Research

My research focuses on visual and material culture—including art, exhibitions, and cultural institutions. Current projects encompass a range of topics from contemporary video art and artists’ labour unions to the international circulation of exhibitions, curatorial networks, and cultural diplomacy.

Trading on Art: Cultural Production in the New North America
This book takes on the task of revising the dominant perception that culture is absent from free trade histories. Trading on Art: Cultural Production in the New North America brings together a series of understudied exhibitions to argue that art was in fact used to promote the seeming inevitability of North American unity in the late twentieth century. The book also suggests the significance of contemporary art production in the period, revealing how contemporary artists engaged with, debated, and reflected on free trade in their work. Trading on Art will be published by the University of British Columbia Press.
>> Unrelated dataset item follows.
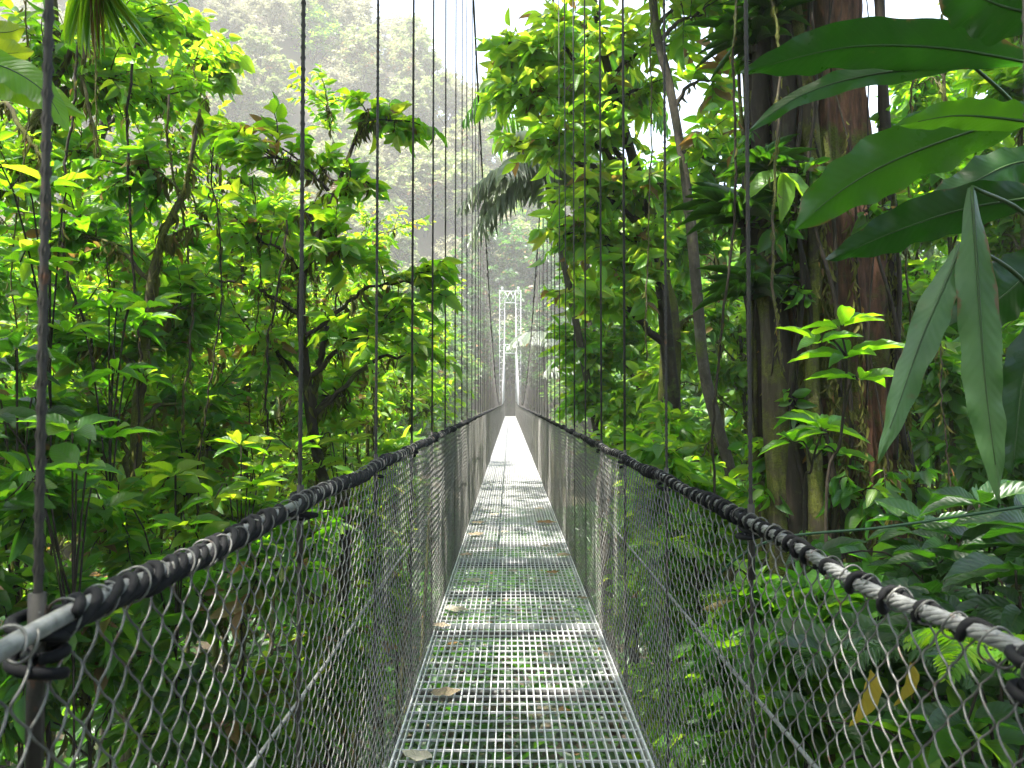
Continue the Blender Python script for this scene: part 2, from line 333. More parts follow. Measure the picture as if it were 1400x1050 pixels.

Making Art Work: The Independent Artist’ Union and the Demand for a Living Wage
This book (co-authored with Greig de Peuter at Wilfrid Laurier University) addresses the work and impact of the Independent Artists’ Union (IAU). Active in Ontario in the 1980s, the IAU was a labour organization of visual artists who worked to establish collective bargaining rights by framing the government as artists’ employer. Drawing on oral history interviews and archival research, we chart the group’s trajectory, including the limitations of the IAU’s objective to achieve a living wage and their efforts to advance equity in the art world.
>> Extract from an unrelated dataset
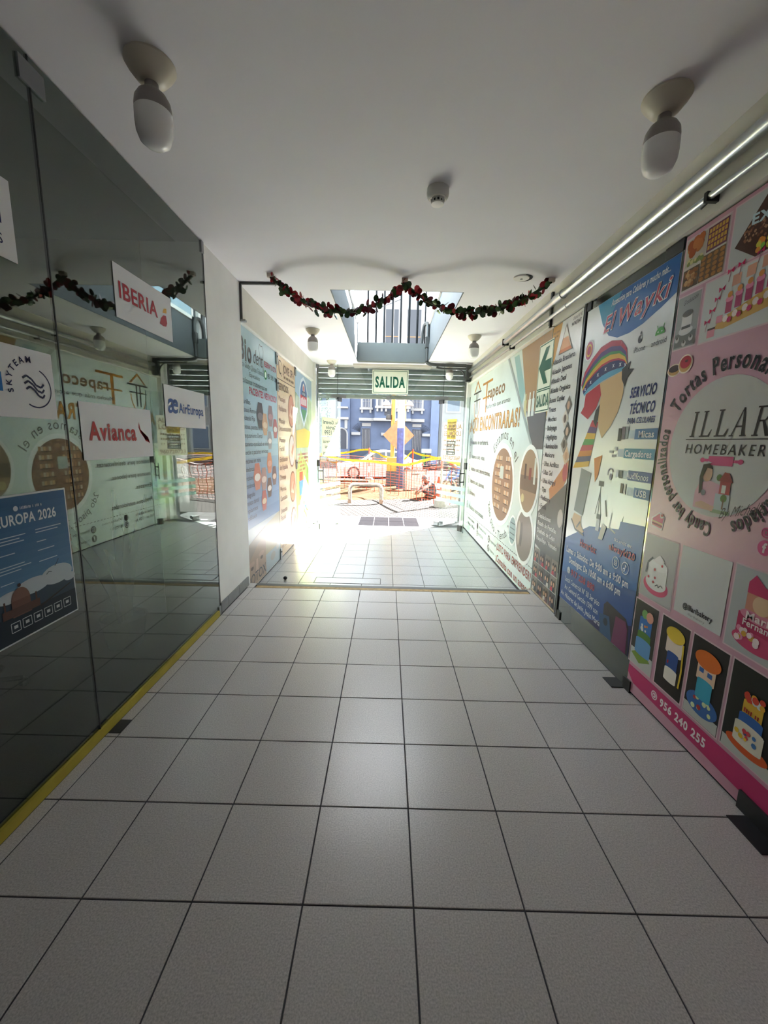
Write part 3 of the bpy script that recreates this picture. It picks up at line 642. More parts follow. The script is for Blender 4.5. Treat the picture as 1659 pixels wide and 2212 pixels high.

Exhibiting International Values: The Cultural Diplomacy of UNESCO’s Museums Division
This study (funded by a SSHRC Insight Development Grant), examines the longstanding role of museums as cultural envoys in the global sphere, providing necessary context to the current cultural diplomatic role of museums in Canada and abroad. My research focuses on the work of the United Nations Educational, Scientific and Cultural Organization’s Museums Division, which since the end of the Second World War has played a central role in coordinating museum work internationally.

North American Cultural Diplomacy Initiative
A great deal of my research is collaborative and undertaken with the North American Cultural Diplomacy Initiative (NACDI), a research network that I co-founded in 2017. This is a multi-disciplinary partnership of academics, policymakers and practitioners in the field of cultural diplomacy (CD) from North America and beyond. Our objective is to advance new scholarship and research that provides greater understanding of how CD functions to connect North America globally; not merely as part of the “soft power” tool-kit of nation states, but as a multi-directional and potentially activist practice that encompasses a broad range of non-state actors, including cultural institutions, managers, producers, consumers and communities seeking to imagine counter-hegemonic possibilities and inclusive futures. Current NACDI projects include The Cultural Relations Approach to Diplomacy: Practice, Players, Policy (funded by a SSHRC Partnership Development Grant) and Museums: Diplomats of the 21st Century (funded by a SSHRC Partnership Engage Grant).